Nada de erudición. Eso sería una afrenta. Monsiváis es la ocasión para que la historia, el presente y hasta el futuro de las sensibilidades culturales tomen la palabra. Quizá por ello Elena Poniatowska reclamaba el domingo, en Bellas Artes: "Montsi, ¿qué va a hacer México sin ti?".

Carlos Monsiváis perteneció cronológicamente a la misma generación que José Emilio Pacheco y Sergio Pitol. Pero no se le encuentra ni se puede dar cuenta de su obra siguiendo los procedimientos de los manuales de uso, entiéndase la enumeración de sus obras, sus coordenadas de nacimiento y, ahora, de muerte, su presencia ubicua, su pertenencia a grupos, movimientos, generaciones literarias, capillas. En su caso, ser el último gran cronista de la ciudad de México y el ensayista de los nuevos tiempos asumiendo a la vez la tradición de Salvador Novo y de José Vasconcelos, solo fue posible porque pudo ser móvil en el elemento móvil, el vigía permanente del sube y baja de las sensibilidades urbanas, el testigo privilegiado del momento en que el Apocalipsis se convierte en happening.

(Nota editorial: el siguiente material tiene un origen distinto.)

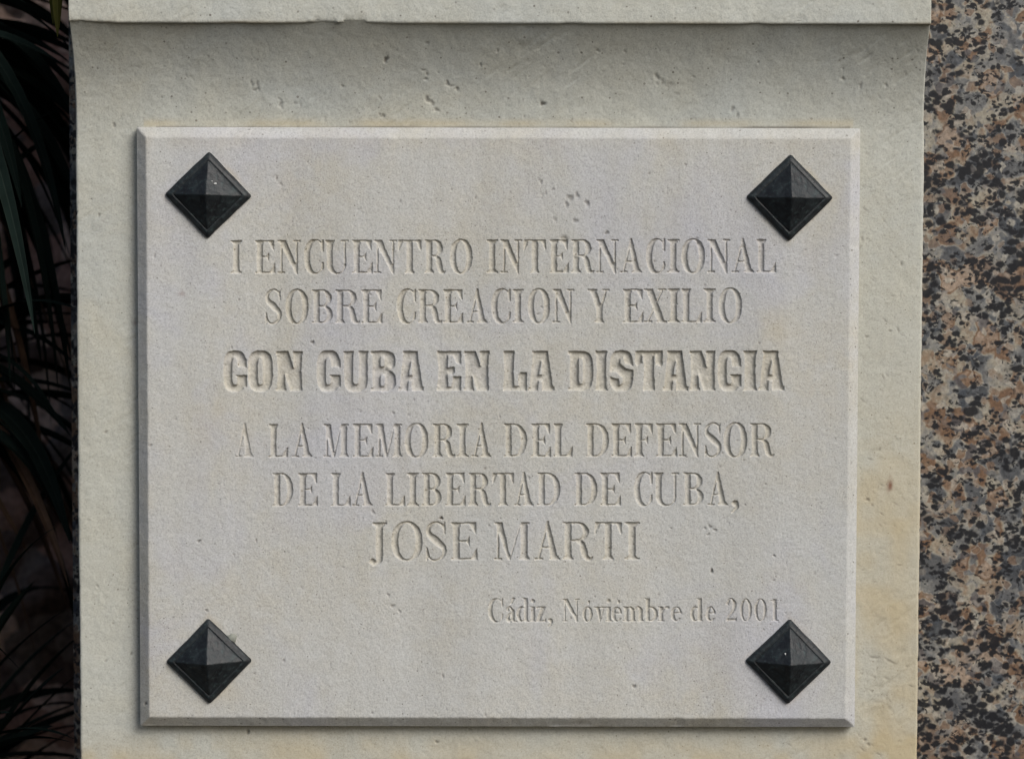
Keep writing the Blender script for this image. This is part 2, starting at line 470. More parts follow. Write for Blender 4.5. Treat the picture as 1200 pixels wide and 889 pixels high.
def slab(ch, w, X, Y):
    """the heavy condensed line: fat strokes, narrow slots"""
    R = lambda *a: gR(X, Y, *a)
    P = lambda *a: gP(X, Y, a)
    def serif(x0, x1):
        return R(x0, x1, 0, .09) | R(x0, x1, .91, 1)
    if ch == 'O':
        return gE(X, Y, w/2, .5, w/2, .515, 3.0) & ~gE(X, Y, w/2, .5, .065, .33, 3.5)
    if ch == 'C':
        m = gE(X, Y, w/2, .5, w/2, .515, 3.0) & ~gE(X, Y, w/2, .5, .07, .33, 3.5)
        m &= ~R(w/2, w + .1, .40, .60)
        return m | P((w*.62, .62), (w, .58), (w, .80), (w*.62, .80)) | R(w*.60, w, .10, .40) | R(w*.53, w, .36, .41)
    if ch == 'N':
        m = P((0.02, 0), (.24, 0), (.215, .5), (.24, .9), (.02, .9), (.045, .5)) | P((w - .20, .1), (w - .01, .0), (w - .03, .5), (w - .01, 1), (w - .24, 1), (w - .215, .5))
        m |= P((.02, 1), (.30, 1), (w - .02, 0), (w - .30, 0))
        return m | serif(0, .24) & (Y > .5) | R(.0, .26, 0, .08) | R(w - .25, w, .92, 1)
    if ch == 'U':
        m = P((0, 1), (.27, 1), (.25, .9), (.25, .25), (.03, .25), (.03, .9)) | P((w, 1), (w - .26, 1), (w - .24, .9), (w - .24, .25), (w - .03, .25), (w - .03, .9))
        return m | (gE(X, Y, w/2, .30, w/2 - .03, .33, 2.6) & (Y <= .3) & ~gE(X, Y, w/2, .32, w/2 - .25, .14, 2.5))
    if ch == 'B':
        m = R(.04, w*.6, 0, 1) | R(0, w*.6, 0, .09) | R(0, w*.6, .91, 1) | gE(X, Y, w*.5, .75, w*.47, .26, 2.6) & (X > w*.4) | gE(X, Y, w*.5, .26, w*.5, .27, 2.6) & (X > w*.4)
        return m & ~gE(X, Y, w*.47, .735, .055, .12, 3) & ~gE(X, Y, w*.47, .27, .055, .14, 3)
    if ch == 'A':
        m = P((w*.20, 1), (w*.74, 1), (w*.97, .0), (w*.52, .0), (w*.50, .10), (w*.44, .0), (.02, .0))
        m &= ~P((w*.43, .52), (w*.53, .76), (w*.53, .40), (w*.41, .40))
        m &= ~P((w*.37, .0), (w*.40, .25), (w*.52, .25), (w*.53, .0))
        return m | R(0, w*.37, 0, .10) | R(w*.53, w, 0, .12) | R(w*.16, w*.76, .93, 1)
    if ch == 'E':
        m = P((0, 0), (.29, 0), (.26, .5), (.29, 1), (0, 1), (.04, .5)) | R(0, w, .89, 1) | R(0, w, 0, .11)
        m |= P((w*.56, 1), (w, 1), (w, .68), (w*.93, .66), (w*.78, .72))
        m |= P((w*.52, 0), (w, 0), (w, .37), (w*.66, .37), (w*.62, .2))
        return m | P((.2, .42), (.2, .58), (w*.52, .60), (w*.72, .60), (w*.74, .46), (w*.66, .42))
    if ch == 'L':
        m = P((0, 0), (.29, 0), (.26, .5), (.29, 1), (0, 1), (.04, .5)) | R(0, w, 0, .13)
        return m | P((w*.66, 0), (w, 0), (w, .47), (w*.70, .47), (w*.62, .40)) 
    if ch == 'I':
        return P((0, 0), (w, 0), (w - .04, .12), (w - .05, .5), (w - .04, .88), (w, 1), (0, 1), (.04, .88), (.05, .5), (.04, .12))
    if ch == 'D':
        m = R(.04, w*.6, 0, 1) | R(0, w*.6, 0, .09) | R(0, w*.6, .91, 1) | gE(X, Y, w*.45, .5, w*.55, .5, 3.2) & (X > w*.4)
        return m & ~gE(X, Y, w*.50, .5, .055, .32, 3.5)
    if ch == 'T':
        c = w/2
        m = P((c - .15, 0), (c + .15, 0), (c + .125, .5), (c + .14, 1), (c - .14, 1), (c - .125, .5)) | R(0, w, .88, 1)
        return m | P((0, 1), (.18, 1), (.17, .68), (.05, .62), (0, .68)) | P((w, 1), (w - .18, 1), (w - .17, .66), (w - .04, .60), (w, .66))
    if ch == 'S':
        m = gE(X, Y, w/2, .5, w/2, .515, 3.0)
        m &= ~P((w*.46, .78), (w*.60, .84), (w*.62, .68), (w, .62), (w, .52), (w*.70, .56), (w*.45, .68))
        m &= ~P((w*.56, .20), (w*.42, .15), (w*.38, .30), (0, .36), (0, .48), (w*.30, .46), (w*.56, .33))
        return m & ~R(w*.9, w + .1, .55, .62) & ~R(-.1, w*.1, .38, .46)
    raise KeyError(ch)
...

Para ese Monsiváis inclasificable, nada mejor que las palabras de admiración pero también de advertencia de Adolfo Castañón, en la revista Vuelta de Octavio Paz en el año 1990, cuando el autor de Amor perdido era ya el referente de la cultura nacional y latinoamericana: "Así aparece y desaparece el maestro de ceremonias de la gran comedia nacional, el sacerdote de los cultos bajos, serviles y saturnales.
…Por esta razón, es también el único que llora cuando los demás ríen, uno de los pocos que sabe en cuántas piezas se ha roto la patria, uno de los pocos que conoce el dolor de México. A esa amargura, se añade la tragedia de todos los grandes viajeros que han perdido el origen; como si la ciudad hubiese celebrado con él un pacto fáustico y le hubiese revelado todos sus secretos a condición de que él renunciara a su casa. Quien acepta semejante sacrificio cree que es posible romper el aislamiento, crear un mercado común de ideas y sentimientos, restituir a la historia una dignidad no corrompida por el conformismo".

Por ese pacto fáustico que celebró, creímos alguna vez que era invulnerable a los avatares de la singularidad.